On per incuriam, the Latin word “incuria” or “incuriae,” means carelessness or neglect. The legal connotation is that when a case is decided Per incuriam, it denotes the idea that it is decided through inadvertence and or in ignorance of the relevant law. Per incuriam in law means the Judge gave a judgment in ignorance or forgetfulness of an enabling statute or some binding authority on the court. As a general rule, the only cases in which decisions should be held to have been reached Per incuriam are those decisions: – (a) given in ignorance or forgetfulness of some inconsistent statutory provisions, or (b) given in ignorance of some authorities or statute binding on the court concerned; so that in such cases, some part of the decision or some step in the reasoning on which it is based is found, on that account, to be demonstrably wrong. Rossek v A.C.B  LTD  (1993) 8 NWLR (Pt. 312) 382. 
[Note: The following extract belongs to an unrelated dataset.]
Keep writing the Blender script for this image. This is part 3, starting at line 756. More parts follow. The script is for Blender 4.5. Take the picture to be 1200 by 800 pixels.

In the Nigerian legal system, courts are hierarchically structured with the Supreme Court occupying the apogee position followed by the Court of Appeal, and then Courts of coordinate jurisdiction such as the State High Court, Federal High Court, The National Industrial Court, etc. The list goes on and on.

Having laid the foundation, the question then becomes: is the obiter dictum of the Supreme Court binding on itself and other lower courts?  

While it’s true that the ratio decidendi and per incuriam decisions of the Supreme Court have a binding effect on all other courts, the same privilege is not enjoyed when it comes to Obiter Dictum.  The general principle of law is that an obiter dictum of the Supreme Court is not binding on the supreme court itself or indeed on the lower courts, for obiter dicta, though they may have considerable weight, are not rationes decidendi and are therefore not conclusive authority. And it is immaterial the justice who gave the dictum, even if it’s the Chief Justice. 

However, there is leeway. I knew you anticipated that. The exception is that, if an obiter dictum in one case has been adopted and becomes a ratio decidendi in a latter case, such an obiter dictum will be taken to have acquired the force of a ratio decidendi and would therefore become binding. 

At this juncture, it is noteworthy that supreme court decisions reached per incuriam are binding on all courts.  As held in State v Alli,(2020) 18 NWLR (Pt. 1755) 69, “the Court of Appeal does not have the power to review the decision of the supreme court and proceed to declare it as given per incuriam. Instead, by the doctrine of stare decisis, the Court of Appeal is bound by the decisions of the supreme court until and unless the supreme court itself is presented with an opportunity to review its own decision and in its discretion, decide whether or not to reverse itself.

In Dairo v UBN (2007) 16 NWLR (Pt. 1059) 99, the Court held that: “the question of whether a decision or pronouncement of the Supreme Court is binding on the Court of Appeal depends on whether that decision or pronouncement is an obiter dictum or was made per incuriam. If the pronouncement is a mere obiter dictum then, of course, it cannot be binding, but if it was made per incuriam, it will nevertheless be binding on the Court of Appeal in accordance with the principle of stare decisis until the error in the judgment has been corrected.” See also 7Up Bottling Co. Ltd. v Abiola & Sons (Nig.) Ltd. (1995) 3 NWLR (Pt. 383) 257; Afro- Continental Nig. Ltd. v Ayantuyi (1995) 9 NWLR (Pt. 420) 411.

In conclusion,  the dicta of the Supreme Court have persuasive effects. And until they have been adopted as ratio decidendi in a latter case, they can’t be binding on the Supreme Court itself and any other lower courts.